Workers at the Sukabumi plant, about 60 miles from Jakarta, say supervisors frequently throw shoes at them, slap them in the face, kick them and call them dogs and pigs. . . .

At the PT Amara Footwear factory located just outside Jakarta, where another Taiwanese contractor makes Converse shoes, a supervisor ordered six female workers to stand in the blazing sun after they failed to meet their target of completing 60 dozen pairs of shoes on time. “They were crying and allowed to continue their job only after two hours under the sun,” said Ujang Suhendi, 47, a worker at a warehouse in the factory.

The deeply unsettling thing about the story is not so much the description of the treatment of those workers — though that is certainly enough to disturb the sleep of any sensitive person. But what about the fact that none of the athletes who endorse Nike shoes for millions of dollars has spoken out about the abuses? One might argue that they don’t know, but ignorance is not an excuse when you are getting the kind of money these people are getting to endorse a pair of shoes that Moms in the ghetto have to shell out $200.00 for so their sons or daughters can keep up with the neighbor kids.

I note such names as Hope Solo, goal keeper for the American soccer team, Tiger Woods, Rory McIlroy, Michael Jordan, Rafael Nadal, Roger Federer and Michelle Wee — you know, the big names in sports. None of these people has said a word and Jordan, for one, has been with Nike since before Noah filled his ark with all those noisy, smelly animals. It does make one wonder why we adulate these people — because they excel at a sport, I suppose; certainly not because they have exemplary character. In fact, as I have noted in previous blogs, we don’t admire people for the “content of their character,” as Martin Luther King put it, we admire them because they can shoot a basketball, hit a golf ball, kick a soccer ball, or win a tennis tournament. Hardly reason to admire anyone. It suggests that we are indeed a shallow people.

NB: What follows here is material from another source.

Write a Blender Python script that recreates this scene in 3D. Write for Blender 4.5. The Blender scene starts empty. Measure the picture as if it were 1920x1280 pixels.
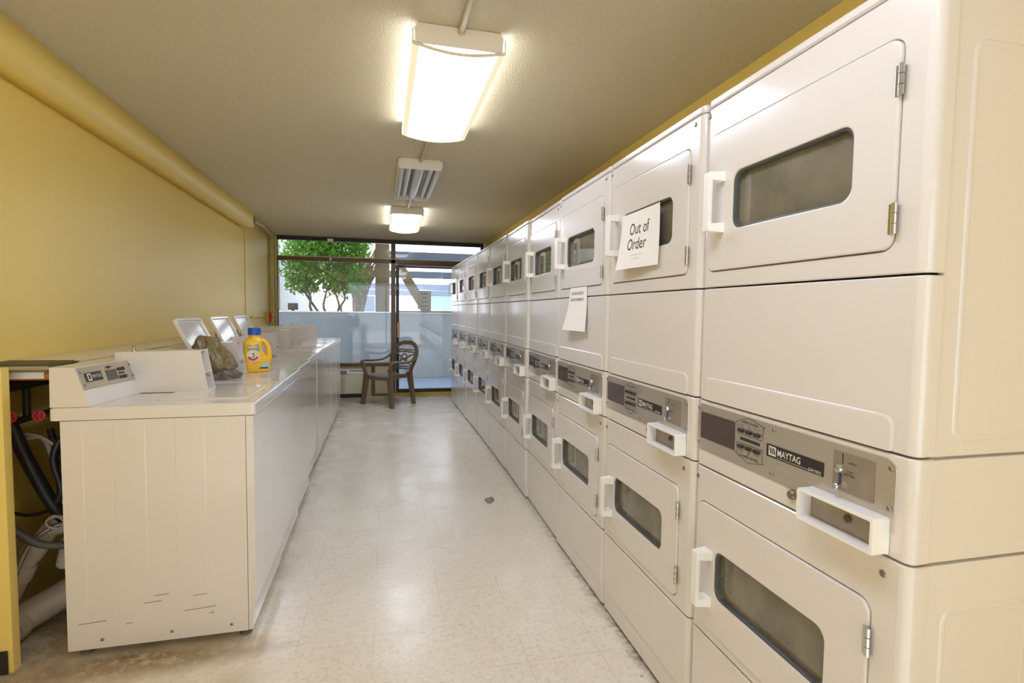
import bpy, bmesh, math, random
from mathutils import Vector, Matrix, noise
random.seed(7)
C = bpy.context.scene.collection
PI = math.pi

# ------------------------------------------------------------------ materials
def lin(c):
    def f(u):
        u /= 255.0
        return u / 12.92 if u <= 0.04045 else ((u + 0.055) / 1.055) ** 2.4
    return (f(c[0]), f(c[1]), f(c[2]), 1.0)

def setin(b, **kw):
    for k, v in kw.items():
        n = k.replace('_', ' ')
        if n in b.inputs:
            b.inputs[n].default_value = v

def mat(name, rgb, rough=0.5, metal=0.0, var=0.0, vscale=6.0, bump=0.0, bscale=80.0, coat=0.0, spec=0.5, rvar=0.0, stretch=None):
    m = bpy.data.materials.new(name)
    m.use_nodes = True
    nt = m.node_tree
    b = nt.nodes['Principled BSDF']
    b.inputs['Base Color'].default_value = lin(rgb)
    b.inputs['Roughness'].default_value = rough
    b.inputs['Metallic'].default_value = metal
    setin(b, Coat_Weight=coat, Coat_Roughness=0.06, Specular_IOR_Level=spec)
    tc = nt.nodes.new('ShaderNodeTexCoord')
    src = tc.outputs['Object']
    if stretch:
        mp = nt.nodes.new('ShaderNodeMapping')
        mp.inputs['Scale'].default_value = stretch
        nt.links.new(src, mp.inputs['Vector'])
        src = mp.outputs['Vector']
    if var > 0:
        nz = nt.nodes.new('ShaderNodeTexNoise')
        nz.inputs['Scale'].default_value = vscale
        nz.inputs['Detail'].default_value = 5
        nt.links.new(src, nz.inputs['Vector'])
        mx = nt.nodes.new('ShaderNodeMix'); mx.data_type = 'RGBA'
        c = lin(rgb)
        mx.inputs[6].default_value = tuple(max(0, x * (1 - var)) for x in c[:3]) + (1,)
        mx.inputs[7].default_value = tuple(min(1, x * (1 + var)) for x in c[:3]) + (1,)
        nt.links.new(nz.outputs['Fac'], mx.inputs[0])
        nt.links.new(mx.outputs[2], b.inputs['Base Color'])
        if rvar > 0:
            mr = nt.nodes.new('ShaderNodeMapRange')
            mr.inputs['To Min'].default_value = max(0.02, rough - rvar)
            mr.inputs['To Max'].default_value = rough + rvar
            nt.links.new(nz.outputs['Fac'], mr.inputs['Value'])
            nt.links.new(mr.outputs['Result'], b.inputs['Roughness'])
    if bump > 0:
        nb = nt.nodes.new('ShaderNodeTexNoise')
        nb.inputs['Scale'].default_value = bscale
        nb.inputs['Detail'].default_value = 4
        nt.links.new(src, nb.inputs['Vector'])
        bp = nt.nodes.new('ShaderNodeBump')
        bp.inputs['Strength'].default_value = bump
        bp.inputs['Distance'].default_value = 0.01
        nt.links.new(nb.outputs['Fac'], bp.inputs['Height'])
        nt.links.new(bp.outputs['Normal'], b.inputs['Normal'])
    return m

def emis(name, rgb, strength):
    m = bpy.data.materials.new(name); m.use_nodes = True
    nt = m.node_tree; nt.nodes.clear()
    e = nt.nodes.new('ShaderNodeEmission'); o = nt.nodes.new('ShaderNodeOutputMaterial')
    e.inputs['Color'].default_value = lin(rgb); e.inputs['Strength'].default_value = strength
    nt.links.new(e.outputs[0], o.inputs['Surface'])
    return m

def glassmat(name, tint, body, body_fac, rough=0.0, refl=1.0):
    """thin pane: clear, with fresnel mirror and an optional share of diffuse body colour"""
    m = bpy.data.materials.new(name); m.use_nodes = True
    nt = m.node_tree; nt.nodes.clear(); L = nt.links
    o = nt.nodes.new('ShaderNodeOutputMaterial')
    t = nt.nodes.new('ShaderNodeBsdfTransparent'); t.inputs['Color'].default_value = tint + (1,)
    d = nt.nodes.new('ShaderNodeBsdfDiffuse'); d.inputs['Color'].default_value = lin(body)
    g = nt.nodes.new('ShaderNodeBsdfGlossy'); g.inputs['Roughness'].default_value = rough
    fr = nt.nodes.new('ShaderNodeFresnel'); fr.inputs['IOR'].default_value = 1.5
    ml = nt.nodes.new('ShaderNodeMath'); ml.operation = 'MULTIPLY'; ml.inputs[1].default_value = refl; ml.use_clamp = True
    m1 = nt.nodes.new('ShaderNodeMixShader'); m1.inputs[0].default_value = body_fac
    m2 = nt.nodes.new('ShaderNodeMixShader')
    if body_fac > 0:
        tc = nt.nodes.new('ShaderNodeTexCoord'); nz = nt.nodes.new('ShaderNodeTexNoise')
        nz.inputs['Scale'].default_value = 7; nz.inputs['Detail'].default_value = 6
        mr = nt.nodes.new('ShaderNodeMapRange')
        mr.inputs['From Min'].default_value = .3; mr.inputs['From Max'].default_value = .7
        mr.inputs['To Min'].default_value = body_fac * .75; mr.inputs['To Max'].default_value = min(1, body_fac * 1.2)
        L.new(tc.outputs['Object'], nz.inputs['Vector']); L.new(nz.outputs['Fac'], mr.inputs['Value'])
        L.new(mr.outputs['Result'], m1.inputs[0])
    L.new(fr.outputs[0], ml.inputs[0]); L.new(ml.outputs[0], m2.inputs[0])
    L.new(t.outputs[0], m1.inputs[1]); L.new(d.outputs[0], m1.inputs[2])
    L.new(m1.outputs[0], m2.inputs[1]); L.new(g.outputs[0], m2.inputs[2])
    L.new(m2.outputs[0], o.inputs['Surface'])
    return m

M = {}
M['enamel'] = mat('enamel_cream', (226, 221, 217), .2, var=.02, vscale=3, coat=.35, bump=.02, bscale=300)
M['washer'] = mat('enamel_washer', (227, 222, 218), .18, var=.025, vscale=3, coat=.5)
M['washtop'] = mat('enamel_washer_top', (228, 223, 218), .16, var=.03, vscale=4, coat=.4)
M['plastic_white'] = mat('white_plastic', (246, 245, 242), .35)
M['steel'] = mat('brushed_steel', (208, 202, 190), .34, metal=.85, var=.06, vscale=5, bump=.06, bscale=60, stretch=(1, 1, 30))
M['steel_worn'] = mat('worn_steel', (170, 160, 148), .42, metal=.7, var=.25, vscale=26, rvar=.1)
M['chrome'] = mat('chrome', (205, 205, 205), .2, metal=1)
M['screw'] = mat('screw_metal', (150, 145, 135), .35, metal=.9)
M['dark'] = mat('dark_grey', (52, 49, 47), .4)
M['display'] = mat('display_brown', (72, 56, 52), .12, var=.12, vscale=30, coat=.6)
M['display_grey'] = mat('display_grey', (92, 88, 86), .2, var=.05)
M['black'] = mat('black_plastic', (30, 29, 29), .4)
M['print'] = mat('black_print', (45, 42, 40), .7)
M['printlite'] = mat('faded_print', (120, 112, 98), .7)
M['whiteprint'] = mat('white_print', (225, 222, 215), .6)
M['gasket'] = mat('grey_gasket', (84, 84, 82), .35)
M['window'] = glassmat('dryer_window_glass', (.8, .8, .76), (158, 152, 132), .6, refl=1.5)  # olive body colour paints in the room reflection along with the dust
M['drum'] = mat('drum_metal', (190, 186, 172), .35, metal=.3, var=.1, vscale=4)
M['glass'] = glassmat('clear_pane', (.97, .985, 1.0), (200, 210, 215), .0, refl=1.1)
M['glass_hazy'] = glassmat('hazy_pane', (.95, .97, 1.0), (205, 215, 225), .06, refl=1.2)
M['bronze'] = mat('bronze_frame', (104, 76, 46), .35, metal=.1, var=.15, vscale=5)
M['darkframe'] = mat('black_frame', (44, 42, 42), .4, metal=.2)
M['backlit'] = mat('thin_paper', (246, 245, 242), .8)
M['paper'] = mat('paper', (244, 242, 238), .8, var=.015, vscale=5)
M['yellow'] = mat('yellow_paint', (242, 216, 124), .42, var=.03, vscale=1.5, bump=.12, bscale=120)
M['yellowpale'] = mat('pale_yellow_paint', (232, 220, 165), .5, var=.02, vscale=2)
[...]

One might argue that we cannot expect athletes to have a social conscience, that their job is to perform at a high level in their sport: they have no responsibility to their fans to set an example. Indeed, this is a hot topic among the talking heads on such TV networks as ESPN. But it does seem that when a person agrees to take millions of dollars — and we are talking about millions of dollars — for endorsing a product these people would first make sure the company is one they would want their names associated with. And Nike does not pass muster on that score. They have been running sweat shops for decades to make the outlandishly expensive shoes that kids simply must have. And they treat their workers like dirt. I don’t know about you, but I wouldn’t wear a pair of Nikes if you paid me.